Anshas, the host site, is associated with Egyptian military training infrastructure north-east of Cairo, and the desert and semi-desert setting is the whole point of the venue: it lets Indian and Egyptian special operators rehearse insertion, navigation, survival and small-unit assault drills in arid terrain that differs sharply from the conditions Indian forces train in at home. The exchange therefore runs in both directions — Indian teams gain desert-warfare reps, and the two sides standardise how they plan and execute a joint mission so that, if they ever operate together, their procedures already mesh.
It helps to be precise about what a "Special Forces exercise" trains, because that specificity is exactly where Prelims questions live. Special Forces drills are not large set-piece manoeuvres with armour and artillery; they are small-team affairs centred on a defined toolkit — close-quarter battle, sniping and precision shooting, room intervention and hostage-style rescue scenarios, heliborne and slithering insertion, demolitions, reconnaissance and surveillance, and the planning cycle that ties a raid together. Cyclone folds these into a desert frame and then tests whether two national contingents can run them off a shared plan. That is the operational meaning of the word "interoperability" the release uses: not vague friendship, but the ability of two forces to communicate, plan and act on a common procedure under one mission.
The India-Egypt defence relationship
Cyclone does not stand alone; it is the army-training strand of a relationship that has thickened quickly. Egypt was the chief guest at India's Republic Day on 26 January 2023, with President Abdel Fattah el-Sisi reviewing the parade, and during that visit the two countries agreed to elevate ties to a Strategic Partnership. Defence cooperation runs across all three services: the air forces have trained together (notably at Egypt's multinational tactical-leadership programmes), the navies have exchanged port calls, and the armies meet through Cyclone.
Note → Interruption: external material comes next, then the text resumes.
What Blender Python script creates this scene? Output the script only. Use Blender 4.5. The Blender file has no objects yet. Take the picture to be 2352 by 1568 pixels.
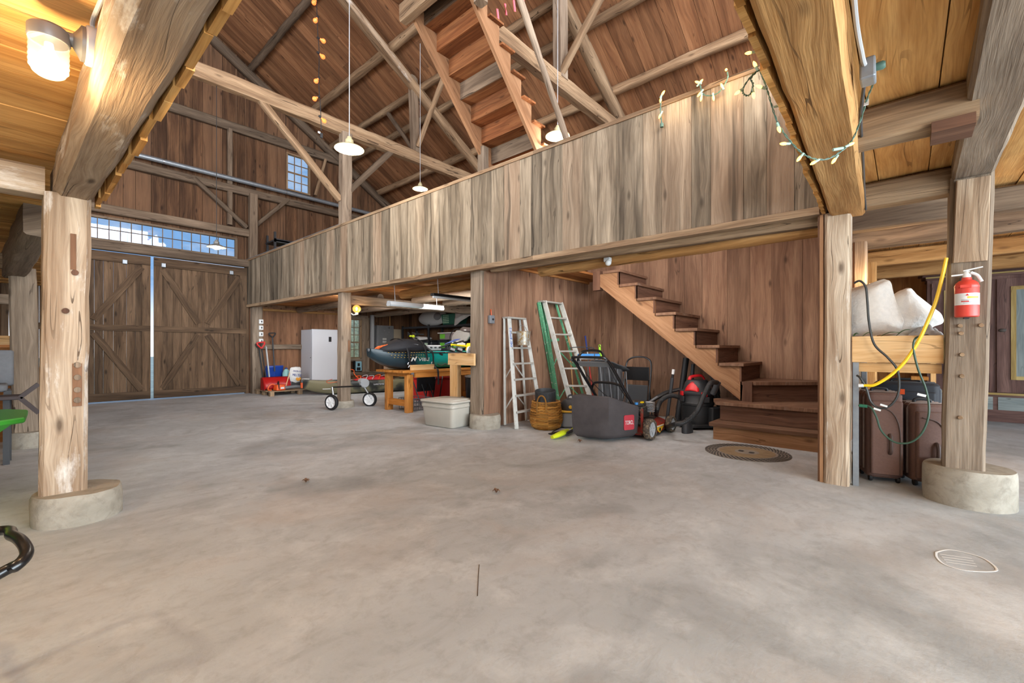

Egypt joined BRICS in 2024, placing it alongside India inside a major non-Western grouping, and it remains a long-standing partner from the era of the Non-Aligned Movement, which Jawaharlal Nehru and Gamal Abdel Nasser helped found. For an aspirant, the safe summary is that Cyclone is the most concrete, repeating output of a partnership that is simultaneously historical (NAM), strategic (2023 partnership) and multilateral (shared BRICS membership).
For Prelims
- Name & type: Exercise Cyclone — India-Egypt Joint Special Forces (army) exercise.
- Edition: Cyclone-IV, the fourth edition (the series began in 2023).
- Dates & venue: 09-17 April 2026 at Anshas, Egypt.
- Participants: Indian Army Special Forces (25 personnel) and the Egyptian Army.
- Domain: Land / Army exercise — special-operations TTPs in desert and semi-desert terrain, plus joint mission planning.
- Hosting pattern: venue alternates between India and Egypt; the third edition was held in India, so the fourth is in Egypt.
- Objective: raise interoperability and exchange best practices in special operations.
- Strategic frame: flows from the India-Egypt Strategic Partnership (2023); Egypt was Republic Day chief guest in 2023.
- Where Egypt sits: a North African / West Asian partner straddling the Suez Canal and the Red Sea-Mediterranean choke point; also a member of BRICS (joined 2024).
The wider set — India's bilateral exercises to match
Prelims rewards the candidate who can place an exercise against the correct partner country and service. Beyond Cyclone, a survivable revision set of India's Army bilateral exercises includes:
- Yudh Abhyas — United States · Vajra Prahar — United States (Special Forces).
- Indra — Russia (tri-service in some editions) · Garuda Shakti — Indonesia · Mitra Shakti — Sri Lanka.
- Maitree — Thailand · Nomadic Elephant — Mongolia · Hand-in-Hand — China.
- Khanjar — Kyrgyzstan (Special Forces) · Dharma Guardian — Japan · Surya Kiran — Nepal.
- Al Nagah — Oman · Cyclone — Egypt (Special Forces) · Ekuverin — Maldives.
The discriminating facts a question can hinge on are the service (Cyclone is Army, not Navy/Air Force), the special-forces character (it sits with Vajra Prahar and Khanjar, not with general infantry drills), and the 2023 start year that marks it as one of India's newest bilateral series.
Why it matters
The significance of Cyclone is less about the 25 soldiers who flew out and more about what a recurring, alternating-venue special-forces exercise signals. First, it deepens defence ties with a pivotal state: Egypt controls the Suez Canal, through which a very large share of India's trade with Europe passes, and sits at the junction of Africa and West Asia — a region where India increasingly needs reliable partners. Second, special-forces interoperability is a high-trust currency in diplomacy; armies do not share commando TTPs and joint-planning procedures with countries they hold at arm's length, so the exercise is itself a marker of how far the partnership has matured since 2023.
Third, the desert-warfare focus addresses a real capability need. Indian special forces train extensively in jungle, high-altitude and counter-insurgency settings; sustained exposure to arid, open terrain broadens the repertoire and feeds back into doctrine. Fourth, the exercise advances India's stated approach of building self-reliant security partnerships across the Indian Ocean and its western approaches, complementing parallel efforts such as port calls and passage exercises elsewhere in the region. Taken together, Cyclone is a small but recurring brick in India's defence diplomacy in West Asia and North Africa — a relationship-builder, a capability-builder and a signal, all at once.